That’s a tough question, because there is a long and complicated history between the socialist movement and the labor movement in America: at various times, the socialist movement has pursued a strategy of entryism (joining major labor unions in order to try to shift them left), dual unionism (forming explicitly socialist unions to compete with non-socialist labor unions). Likewise, at various times (the 1910s and 1930s especially) the labor movement has recruited socialist activists to help them organize workers and worked closely with left-wing organizations to promote pro-labor causes, and at other times (the 1920s and the late 40s-50s especially) ruthlessly purged socialists or communists from labor unions and barred them from membership.

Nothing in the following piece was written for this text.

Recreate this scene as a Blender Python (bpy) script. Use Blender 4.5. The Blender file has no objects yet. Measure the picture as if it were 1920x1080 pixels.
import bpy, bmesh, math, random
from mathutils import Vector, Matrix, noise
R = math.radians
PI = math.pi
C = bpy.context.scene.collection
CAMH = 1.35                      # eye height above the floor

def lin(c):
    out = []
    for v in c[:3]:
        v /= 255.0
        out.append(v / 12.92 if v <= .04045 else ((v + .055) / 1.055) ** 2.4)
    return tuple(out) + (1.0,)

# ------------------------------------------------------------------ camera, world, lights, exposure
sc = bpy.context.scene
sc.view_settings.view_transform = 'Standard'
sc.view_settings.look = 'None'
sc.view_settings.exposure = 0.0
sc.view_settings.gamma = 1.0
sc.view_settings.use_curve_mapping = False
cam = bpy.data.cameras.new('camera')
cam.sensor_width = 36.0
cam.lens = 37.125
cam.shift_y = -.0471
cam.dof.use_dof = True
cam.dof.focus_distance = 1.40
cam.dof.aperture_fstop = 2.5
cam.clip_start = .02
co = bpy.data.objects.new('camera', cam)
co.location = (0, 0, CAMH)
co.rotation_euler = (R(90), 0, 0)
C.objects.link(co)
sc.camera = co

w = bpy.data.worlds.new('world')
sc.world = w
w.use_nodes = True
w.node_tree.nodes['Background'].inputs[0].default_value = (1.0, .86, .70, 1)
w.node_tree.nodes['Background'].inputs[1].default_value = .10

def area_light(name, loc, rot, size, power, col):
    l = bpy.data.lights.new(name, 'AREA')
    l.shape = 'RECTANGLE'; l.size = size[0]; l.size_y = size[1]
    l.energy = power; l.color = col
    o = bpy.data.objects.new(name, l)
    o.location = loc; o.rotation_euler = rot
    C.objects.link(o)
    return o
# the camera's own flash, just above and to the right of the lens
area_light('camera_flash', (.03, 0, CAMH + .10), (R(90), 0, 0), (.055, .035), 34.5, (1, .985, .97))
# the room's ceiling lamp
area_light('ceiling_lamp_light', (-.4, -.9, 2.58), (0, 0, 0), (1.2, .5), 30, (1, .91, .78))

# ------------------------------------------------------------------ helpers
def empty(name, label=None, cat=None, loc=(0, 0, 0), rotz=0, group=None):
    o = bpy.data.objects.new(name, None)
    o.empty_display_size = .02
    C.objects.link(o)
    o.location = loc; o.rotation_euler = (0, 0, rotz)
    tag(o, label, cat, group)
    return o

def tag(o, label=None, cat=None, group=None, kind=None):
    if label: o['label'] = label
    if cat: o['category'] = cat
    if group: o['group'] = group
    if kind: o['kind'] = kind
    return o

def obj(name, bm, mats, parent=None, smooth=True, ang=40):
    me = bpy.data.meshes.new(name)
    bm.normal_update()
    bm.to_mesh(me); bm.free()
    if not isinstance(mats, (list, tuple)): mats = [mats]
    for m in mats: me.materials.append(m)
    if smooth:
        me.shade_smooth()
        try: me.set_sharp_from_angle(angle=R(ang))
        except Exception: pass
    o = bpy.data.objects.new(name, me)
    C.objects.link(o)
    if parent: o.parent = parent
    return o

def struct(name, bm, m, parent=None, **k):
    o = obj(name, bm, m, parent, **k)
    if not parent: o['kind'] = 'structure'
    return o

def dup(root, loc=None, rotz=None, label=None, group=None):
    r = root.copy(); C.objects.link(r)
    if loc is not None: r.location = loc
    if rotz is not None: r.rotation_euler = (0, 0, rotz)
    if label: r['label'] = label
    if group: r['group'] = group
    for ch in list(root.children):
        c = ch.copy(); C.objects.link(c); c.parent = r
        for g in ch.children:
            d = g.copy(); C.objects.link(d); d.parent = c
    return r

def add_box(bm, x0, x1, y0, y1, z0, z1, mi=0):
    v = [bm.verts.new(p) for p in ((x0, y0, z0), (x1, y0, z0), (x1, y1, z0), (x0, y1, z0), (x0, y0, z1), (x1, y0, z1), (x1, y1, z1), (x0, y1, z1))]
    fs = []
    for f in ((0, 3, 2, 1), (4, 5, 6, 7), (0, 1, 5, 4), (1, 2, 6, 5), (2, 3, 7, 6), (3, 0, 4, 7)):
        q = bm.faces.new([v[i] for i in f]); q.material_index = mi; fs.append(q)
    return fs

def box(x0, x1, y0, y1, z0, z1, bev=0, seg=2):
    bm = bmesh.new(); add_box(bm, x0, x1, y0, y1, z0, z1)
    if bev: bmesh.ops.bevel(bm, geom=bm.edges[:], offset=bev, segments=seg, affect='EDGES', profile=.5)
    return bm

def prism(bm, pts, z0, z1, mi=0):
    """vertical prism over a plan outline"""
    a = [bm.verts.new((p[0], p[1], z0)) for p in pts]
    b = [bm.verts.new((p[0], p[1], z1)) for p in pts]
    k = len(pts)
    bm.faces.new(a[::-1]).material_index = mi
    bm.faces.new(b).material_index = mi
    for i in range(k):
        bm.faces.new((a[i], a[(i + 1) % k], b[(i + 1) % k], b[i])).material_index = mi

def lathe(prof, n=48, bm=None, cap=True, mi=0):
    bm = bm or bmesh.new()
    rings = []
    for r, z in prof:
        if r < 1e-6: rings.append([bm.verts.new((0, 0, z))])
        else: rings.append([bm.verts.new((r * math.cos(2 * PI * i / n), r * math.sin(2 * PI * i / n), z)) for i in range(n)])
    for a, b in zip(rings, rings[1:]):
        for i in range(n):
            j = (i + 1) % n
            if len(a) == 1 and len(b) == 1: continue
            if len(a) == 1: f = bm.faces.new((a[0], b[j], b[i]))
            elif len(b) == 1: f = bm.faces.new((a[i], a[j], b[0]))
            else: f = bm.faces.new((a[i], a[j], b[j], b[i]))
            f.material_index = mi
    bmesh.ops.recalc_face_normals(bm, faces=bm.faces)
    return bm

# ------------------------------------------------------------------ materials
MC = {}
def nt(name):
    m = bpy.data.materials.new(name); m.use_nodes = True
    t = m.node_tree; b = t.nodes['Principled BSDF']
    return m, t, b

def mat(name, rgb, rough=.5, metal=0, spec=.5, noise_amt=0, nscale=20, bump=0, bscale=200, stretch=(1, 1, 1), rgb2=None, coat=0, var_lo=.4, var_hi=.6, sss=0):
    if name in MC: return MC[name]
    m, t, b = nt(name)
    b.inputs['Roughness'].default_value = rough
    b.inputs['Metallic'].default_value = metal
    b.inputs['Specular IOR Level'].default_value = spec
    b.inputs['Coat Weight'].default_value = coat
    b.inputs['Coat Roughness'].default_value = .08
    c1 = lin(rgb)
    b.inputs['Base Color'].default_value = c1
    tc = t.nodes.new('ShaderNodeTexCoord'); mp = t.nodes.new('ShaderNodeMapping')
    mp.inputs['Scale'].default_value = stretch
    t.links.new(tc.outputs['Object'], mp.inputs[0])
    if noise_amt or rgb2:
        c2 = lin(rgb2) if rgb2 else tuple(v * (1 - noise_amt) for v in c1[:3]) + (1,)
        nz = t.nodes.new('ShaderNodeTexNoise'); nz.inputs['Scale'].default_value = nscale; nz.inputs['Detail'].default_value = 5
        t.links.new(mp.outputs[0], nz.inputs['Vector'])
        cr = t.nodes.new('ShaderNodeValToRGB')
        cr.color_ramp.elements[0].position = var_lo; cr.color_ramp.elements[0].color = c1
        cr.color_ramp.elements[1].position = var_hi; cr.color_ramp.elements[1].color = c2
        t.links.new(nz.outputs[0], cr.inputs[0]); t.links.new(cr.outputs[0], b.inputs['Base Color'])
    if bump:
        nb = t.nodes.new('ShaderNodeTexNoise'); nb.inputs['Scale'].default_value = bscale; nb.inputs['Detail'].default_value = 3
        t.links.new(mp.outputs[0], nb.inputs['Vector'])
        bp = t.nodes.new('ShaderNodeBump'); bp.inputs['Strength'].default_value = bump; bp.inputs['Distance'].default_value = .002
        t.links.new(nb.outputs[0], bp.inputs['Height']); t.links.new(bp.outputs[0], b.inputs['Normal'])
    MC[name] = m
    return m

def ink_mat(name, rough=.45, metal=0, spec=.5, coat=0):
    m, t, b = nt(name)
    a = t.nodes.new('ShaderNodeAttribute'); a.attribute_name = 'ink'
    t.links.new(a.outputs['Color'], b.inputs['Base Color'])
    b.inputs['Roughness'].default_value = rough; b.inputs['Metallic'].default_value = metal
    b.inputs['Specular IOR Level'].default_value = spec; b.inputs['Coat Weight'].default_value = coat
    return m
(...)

Indeed, the complexity of this history can be seen in the fact that John L. Lewis of the United Mine Workers pursued both, purging left-wingers in the late 20s when he viewed them as a threat to his control of the UMW and then recruiting them in the 1930s to help him build the Congress of Industrial Organizations.

Another thing that complicates this is the decentralized and indeed fragmented nature of the American labor movement, which means that various unions (and indeed, various locals within unions) have more of a history with the socialist movement than others. Historically, for example, building trades unions and the other “skilled trades” clustered in the AFL have tended to be more politically conservative and less welcoming to the left, whereas manufacturing/”industrial” unions which grew from the CIO tended to be more left-leaning, in part because CIO unions recruited radicals to help them organize, in part because their workforces were more likely to be from immigrant and ethnic communities which had their own socialist traditions, and in part because the CIO came up during the 1930s.
However, these causal stories can get really confusing, because you have competing unions in the same industries with different political histories: the International Longshore and Warehouse Union (ILWU) on the West Coast has a long left-wing history due to their founder Harry Bridges being an open Communist, whereas the International Longeshoreman’s Association (ILA) on the East Coast was much more conservative.
To answer your last question, I don’t have a lot of first-hand experience of European labor unions, but my impression is that U.S labor unions tend to have a lot more ideological diversity – there’s unions who are proud of being kicked out of the AFL-CIO for being too Communist back in 1947, there’s unions that were more associated with Catholic social thought, there’s unions with a long history of liberal anti-communism, etc. – whereas it’s more common for European unions to have firm institutional links to a socialist or labor party. In part because of that ideological diversity and the more complicated historical relationship between the American labor movement and American political parties, American unions have a more contingent, transactional, and pragmatic political program (especially at the local level), in contrast to European unions who either founded or were founded by a political party in their country and thus have very close relationships with that party and that party alone.